* TASK DIRECTIONS: Can you transcribe the data exactly? Leave the pictures out.

* RECORDED DATA:
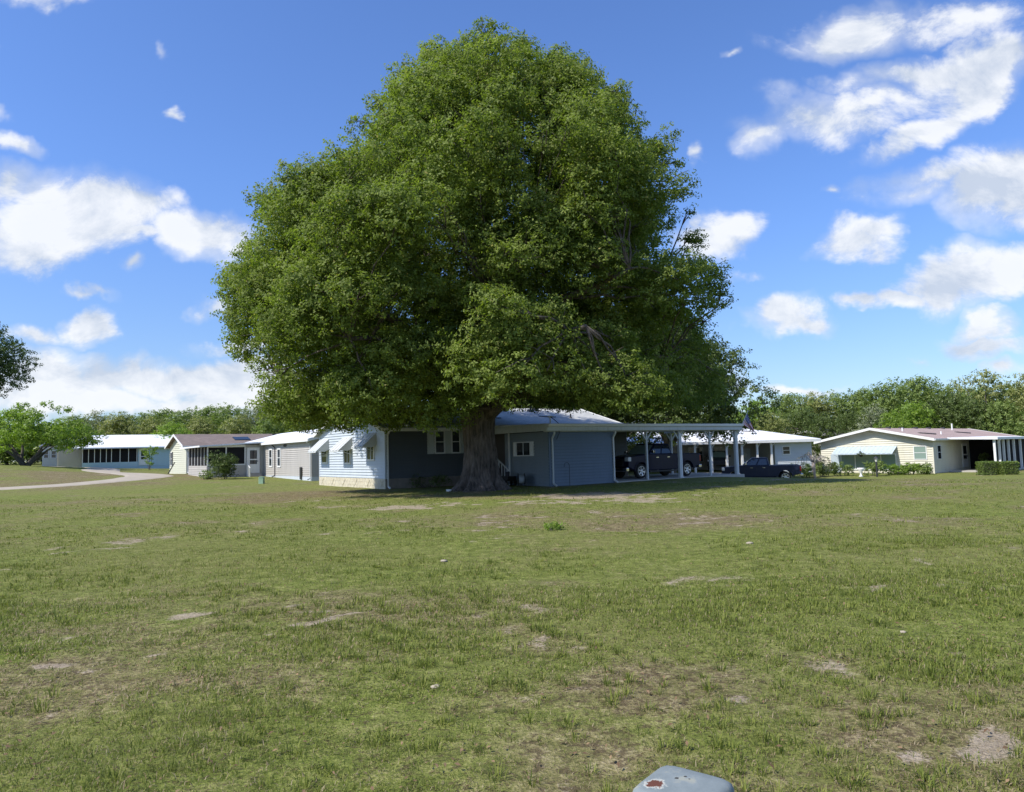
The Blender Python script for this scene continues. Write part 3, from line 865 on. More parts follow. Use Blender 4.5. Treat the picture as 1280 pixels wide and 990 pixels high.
# ================================================================ grey house beside it
GH = empty('house', (-14.6, 53.0, 0), ROT, label='grey sided mobile home with white roof and screened porch left of the blue home', cat='house')
Wg, Lg = 21.0, 8.5     # runs back along y
ze, zr = 2.95, 4.0
mb = MB(); mb.prism([(.01, -.6), (Lg - .01, -.6), (Lg - .01, ze), (Lg / 2, zr), (.01, ze)], .01, Wg - .01, 'y')
siding(mb, Face('L', 0), 0, Wg, .25, ze); siding(mb, Face('F', 0), 0, Lg, .25, ze, (Lg / 2, zr))
mb.box(-.03, .06, -.03, .06, .2, ze)
mb.build('wall', M['grey_siding'], GH, fix=False)
mb = MB(); mb.box(-.045, 0, -.04, Wg, -.6, .25); mb.box(-.045, Lg, -.05, 0, -.6, .25)
for yy in np.arange(.4, Wg, .42): mb.box(-.053, -.045, yy, yy + .012, -.5, .25)
mb.build('skirting', M['white_siding'], GH)
# roof with ridge along y
mb = MB(); ov = .35; sl = (zr - ze) / (Lg / 2); zo = ze - sl * ov
mb.prism([(-ov, zo + .03), (Lg / 2, zr + .03), (Lg + ov, zo + .03), (Lg + ov, zo + .12), (Lg / 2, zr + .12), (-ov, zo + .12)], -.3, Wg + .3, 'y')
rg = mb.build('roof', M['white_roof'], GH)
mb = MB(); mb.box(-ov - .04, -ov, -.3, Wg + .3, zo - .06, zo + .11)
for (xa, za, xb, zb) in ((-ov, zo, Lg / 2, zr), (Lg / 2, zr, Lg + ov, zo)):
    mb.add([(xa, -.33, za - .06), (xb, -.33, zb - .06), (xb, -.33, zb + .15), (xa, -.33, za + .15), (xa, -.3, za - .06), (xb, -.3, zb - .06), (xb, -.3, zb + .15), (xa, -.3, za + .15)],
           [(0, 1, 2, 3), (7, 6, 5, 4), (0, 4, 5, 1), (1, 5, 6, 2), (2, 6, 7, 3), (3, 7, 4, 0)])
mb.build('fascia', M['white_trim'], rg)
m_ = MB(); m_.tube([(2.6, 4.5, 3.4), (2.6, 4.5, 4.0)], .06); m_.build('roof_vent', M['white_trim'], rg)
FG = Face('L', 0)
for yc in (7.6, 9.9): window(GH, FG, yc - .33, yc + .33, 1.05, 2.35, split='h', fr=.13)
m_ = MB(); FG.box(m_, 5.7, 6.4, 2.55, 2.75, .02, .06); m_.build('vent_grille', M['dark_metal'], GH)
m_ = MB(); FG.box(m_, 1.9, 2.35, .05, .95, .05, .11); m_.build('skirt_hatch', M['black'], GH)
downspout(GH, FG, 8.7, .1, ze - .1, ov=.33, mname='dark_metal')
downspout(GH, FG, .1, .0, ze - .1, ov=.33, mname='grey_trim')
# porch: y 12..20, projects 4.5 m to -x
py0, py1, pj = 12.0, 19.5, 4.6
zf = .45
mb = MB(); mb.box(-pj, -.02, py0, py1, -.6, zf + .5)
siding(mb, Face('F', py0), -pj, -.02, .1, zf + .75, step=.15)
siding(mb, Face('F', py0), -1.55, -.02, zf + .75, 2.85, step=.15)
siding(mb, Face('L', -pj), py0, py1, .1, zf + .75, step=.15)
mb.build('porch_wall', M['grey_siding'], GH, fix=False)
mb = MB(); mb.box(-1.5, -.03, py0 + .02, py0 + .1, zf, 2.85); mb.build('porch_wall', M['grey_siding'], GH)
mb = MB()
for i, xx in enumerate((-pj, -3.15, -1.62)): mb.box(xx, xx + .09, py0 - .02, py0 + .08, zf + .7, 2.8)
for yy in np.linspace(py0 + 1.2, py1, 6): mb.box(-pj, -pj + .09, yy - .09, yy, zf + .7, 2.8)
mb.box(-pj, -1.55, py0 - .025, py0 + .08, 2.68, 2.86); mb.box(-pj, -1.55, py0 - .025, py0 + .07, 1.17, 1.27)
mb.build('porch_frame', M['white_trim'], GH)
mb = MB(); mb.box(-pj + .04, -1.56, py0 + .03, py0 + .045, 1.2, 2.75); mb.box(-pj + .03, -pj + .045, py0 + .05, py1, 1.2, 2.75); mb.build('screen', M['screen'], GH)
door(GH, Face('F', py0), -1.35, -.45, zf + .02, 2.55)
mb = MB()
mb.add([(-pj - .7, py0 - .5, 2.72), (.0, py0 - .5, 3.0), (.0, py1 + .3, 3.0), (-pj - .7, py1 + .3, 2.72), (-pj - .7, py0 - .5, 2.84), (.0, py0 - .5, 3.12), (.0, py1 + .3, 3.12), (-pj - .7, py1 + .3, 2.84)],
       [(0, 3, 2, 1), (4, 5, 6, 7), (0, 1, 5, 4), (1, 2, 6, 5), (2, 3, 7, 6), (3, 0, 4, 7)])
mb.build('porch_roof', M['white_roof'], GH)
st = MB()
for i in range(3): st.box(-1.4, -.3, py0 - .05 - .3 * (i + 1), py0 - .05 - .3 * i, -.4, zf - .02 - i * .17)
st.build('steps', M['concrete'], GH)
r_ = MB(); r_.bar((-1.45, py0 - .1, 1.35), (-1.45, py0 - 1.1, .9), .05)
for k in range(6): r_.box(-1.47, -1.43, py0 - .1 - k * .2 - .02, py0 - .1 - k * .2 + .02, .1, 1.33 - k * .09)
r_.build('railing', M['white_trim'], GH)

# ================================================================ pale sage house with brown roof
ROT2 = math.atan2(.60, .80)
TH = empty('house', (-32.1, 72.0, 0), ROT2, label='pale cream house with brown shingle roof and white gable trim', cat='house')
gw = 7.3
mb = MB(); gable_core(mb, 24, gw, -.2, 3.1, 4.25)
siding(mb, Face('L', 0), 0, gw, .3, 3.1, (gw / 2, 4.25), step=.2); mb.box(-.05, .06, -.05, .06, .2, 3.1)
mb.build('wall', M['sage_siding'], TH, fix=False)
mb = MB(); siding(mb, Face('F', 0), 0, 24, .3, 3.1, step=.2); mb.build('wall', M['grey_siding'], TH, fix=False)['label'] = 'shaded grey side wall'
rt = gable_roof(24, gw, 3.1, 4.25, TH, M['brown_roof'], M['white_trim'], ov=.35, rake=.45)
m_ = MB(); m_.add([(5.0, 1.3, 3.56), (6.6, 1.3, 3.56), (6.6, 2.3, 3.88), (5.0, 2.3, 3.88), (5.0, 1.3, 3.72), (6.6, 1.3, 3.72), (6.6, 2.3, 4.04), (5.0, 2.3, 4.04)], [(0, 3, 2, 1), (4, 5, 6, 7), (0, 1, 5, 4), (1, 2, 6, 5), (2, 3, 7, 6), (3, 0, 4, 7)])
m_.build('solar_panel', M['glass'], rt)
for xx in (9.5, 14):
    m_ = MB(); m_.box(xx, xx + .3, 2.9, 3.2, 4.0, 4.35); m_.build('roof_vent', M['dark_metal'], rt)
window(TH, Face('F', 0), 2.1, 3.1, 1.3, 2.6, frame='grey_trim')
window(TH, Face('L', 0), 6.1, 6.7, 1.25, 2.55, split='h', shutters=(.25, 'dark_metal'))
downspout(TH, Face('F', 0), .1, .4, 2.98, ov=.34, mname='white_trim')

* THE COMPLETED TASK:
The Blender Python script for this scene continues. Write part 3, from line 865 on. More parts follow. Use Blender 4.5. Treat the picture as 1280 pixels wide and 990 pixels high.
# ================================================================ grey house beside it
GH = empty('house', (-14.6, 53.0, 0), ROT, label='grey sided mobile home with white roof and screened porch left of the blue home', cat='house')
Wg, Lg = 21.0, 8.5     # runs back along y
ze, zr = 2.95, 4.0
mb = MB(); mb.prism([(.01, -.6), (Lg - .01, -.6), (Lg - .01, ze), (Lg / 2, zr), (.01, ze)], .01, Wg - .01, 'y')
siding(mb, Face('L', 0), 0, Wg, .25, ze); siding(mb, Face('F', 0), 0, Lg, .25, ze, (Lg / 2, zr))
mb.box(-.03, .06, -.03, .06, .2, ze)
mb.build('wall', M['grey_siding'], GH, fix=False)
mb = MB(); mb.box(-.045, 0, -.04, Wg, -.6, .25); mb.box(-.045, Lg, -.05, 0, -.6, .25)
for yy in np.arange(.4, Wg, .42): mb.box(-.053, -.045, yy, yy + .012, -.5, .25)
mb.build('skirting', M['white_siding'], GH)
# roof with ridge along y
mb = MB(); ov = .35; sl = (zr - ze) / (Lg / 2); zo = ze - sl * ov
mb.prism([(-ov, zo + .03), (Lg / 2, zr + .03), (Lg + ov, zo + .03), (Lg + ov, zo + .12), (Lg / 2, zr + .12), (-ov, zo + .12)], -.3, Wg + .3, 'y')
rg = mb.build('roof', M['white_roof'], GH)
mb = MB(); mb.box(-ov - .04, -ov, -.3, Wg + .3, zo - .06, zo + .11)
for (xa, za, xb, zb) in ((-ov, zo, Lg / 2, zr), (Lg / 2, zr, Lg + ov, zo)):
    mb.add([(xa, -.33, za - .06), (xb, -.33, zb - .06), (xb, -.33, zb + .15), (xa, -.33, za + .15), (xa, -.3, za - .06), (xb, -.3, zb - .06), (xb, -.3, zb + .15), (xa, -.3, za + .15)],
           [(0, 1, 2, 3), (7, 6, 5, 4), (0, 4, 5, 1), (1, 5, 6, 2), (2, 6, 7, 3), (3, 7, 4, 0)])
mb.build('fascia', M['white_trim'], rg)
m_ = MB(); m_.tube([(2.6, 4.5, 3.4), (2.6, 4.5, 4.0)], .06); m_.build('roof_vent', M['white_trim'], rg)
FG = Face('L', 0)
for yc in (7.6, 9.9): window(GH, FG, yc - .33, yc + .33, 1.05, 2.35, split='h', fr=.13)
m_ = MB(); FG.box(m_, 5.7, 6.4, 2.55, 2.75, .02, .06); m_.build('vent_grille', M['dark_metal'], GH)
m_ = MB(); FG.box(m_, 1.9, 2.35, .05, .95, .05, .11); m_.build('skirt_hatch', M['black'], GH)
downspout(GH, FG, 8.7, .1, ze - .1, ov=.33, mname='dark_metal')
downspout(GH, FG, .1, .0, ze - .1, ov=.33, mname='grey_trim')
# porch: y 12..20, projects 4.5 m to -x
py0, py1, pj = 12.0, 19.5, 4.6
zf = .45
mb = MB(); mb.box(-pj, -.02, py0, py1, -.6, zf + .5)
siding(mb, Face('F', py0), -pj, -.02, .1, zf + .75, step=.15)
siding(mb, Face('F', py0), -1.55, -.02, zf + .75, 2.85, step=.15)
siding(mb, Face('L', -pj), py0, py1, .1, zf + .75, step=.15)
mb.build('porch_wall', M['grey_siding'], GH, fix=False)
mb = MB(); mb.box(-1.5, -.03, py0 + .02, py0 + .1, zf, 2.85); mb.build('porch_wall', M['grey_siding'], GH)
mb = MB()
for i, xx in enumerate((-pj, -3.15, -1.62)): mb.box(xx, xx + .09, py0 - .02, py0 + .08, zf + .7, 2.8)
for yy in np.linspace(py0 + 1.2, py1, 6): mb.box(-pj, -pj + .09, yy - .09, yy, zf + .7, 2.8)
mb.box(-pj, -1.55, py0 - .025, py0 + .08, 2.68, 2.86); mb.box(-pj, -1.55, py0 - .025, py0 + .07, 1.17, 1.27)
mb.build('porch_frame', M['white_trim'], GH)
mb = MB(); mb.box(-pj + .04, -1.56, py0 + .03, py0 + .045, 1.2, 2.75); mb.box(-pj + .03, -pj + .045, py0 + .05, py1, 1.2, 2.75); mb.build('screen', M['screen'], GH)
door(GH, Face('F', py0), -1.35, -.45, zf + .02, 2.55)
mb = MB()
mb.add([(-pj - .7, py0 - .5, 2.72), (.0, py0 - .5, 3.0), (.0, py1 + .3, 3.0), (-pj - .7, py1 + .3, 2.72), (-pj - .7, py0 - .5, 2.84), (.0, py0 - .5, 3.12), (.0, py1 + .3, 3.12), (-pj - .7, py1 + .3, 2.84)],
       [(0, 3, 2, 1), (4, 5, 6, 7), (0, 1, 5, 4), (1, 2, 6, 5), (2, 3, 7, 6), (3, 0, 4, 7)])
mb.build('porch_roof', M['white_roof'], GH)
st = MB()
for i in range(3): st.box(-1.4, -.3, py0 - .05 - .3 * (i + 1), py0 - .05 - .3 * i, -.4, zf - .02 - i * .17)
st.build('steps', M['concrete'], GH)
r_ = MB(); r_.bar((-1.45, py0 - .1, 1.35), (-1.45, py0 - 1.1, .9), .05)
for k in range(6): r_.box(-1.47, -1.43, py0 - .1 - k * .2 - .02, py0 - .1 - k * .2 + .02, .1, 1.33 - k * .09)
r_.build('railing', M['white_trim'], GH)

# ================================================================ pale sage house with brown roof
ROT2 = math.atan2(.60, .80)
TH = empty('house', (-32.1, 72.0, 0), ROT2, label='pale cream house with brown shingle roof and white gable trim', cat='house')
gw = 7.3
mb = MB(); gable_core(mb, 24, gw, -.2, 3.1, 4.25)
siding(mb, Face('L', 0), 0, gw, .3, 3.1, (gw / 2, 4.25), step=.2); mb.box(-.05, .06, -.05, .06, .2, 3.1)
mb.build('wall', M['sage_siding'], TH, fix=False)
mb = MB(); siding(mb, Face('F', 0), 0, 24, .3, 3.1, step=.2); mb.build('wall', M['grey_siding'], TH, fix=False)['label'] = 'shaded grey side wall'
rt = gable_roof(24, gw, 3.1, 4.25, TH, M['brown_roof'], M['white_trim'], ov=.35, rake=.45)
m_ = MB(); m_.add([(5.0, 1.3, 3.56), (6.6, 1.3, 3.56), (6.6, 2.3, 3.88), (5.0, 2.3, 3.88), (5.0, 1.3, 3.72), (6.6, 1.3, 3.72), (6.6, 2.3, 4.04), (5.0, 2.3, 4.04)], [(0, 3, 2, 1), (4, 5, 6, 7), (0, 1, 5, 4), (1, 2, 6, 5), (2, 3, 7, 6), (3, 0, 4, 7)])
m_.build('solar_panel', M['glass'], rt)
for xx in (9.5, 14):
    m_ = MB(); m_.box(xx, xx + .3, 2.9, 3.2, 4.0, 4.35); m_.build('roof_vent', M['dark_metal'], rt)
window(TH, Face('F', 0), 2.1, 3.1, 1.3, 2.6, frame='grey_trim')
window(TH, Face('L', 0), 6.1, 6.7, 1.25, 2.55, split='h', shutters=(.25, 'dark_metal'))
downspout(TH, Face('F', 0), .1, .4, 2.98, ov=.34, mname='white_trim')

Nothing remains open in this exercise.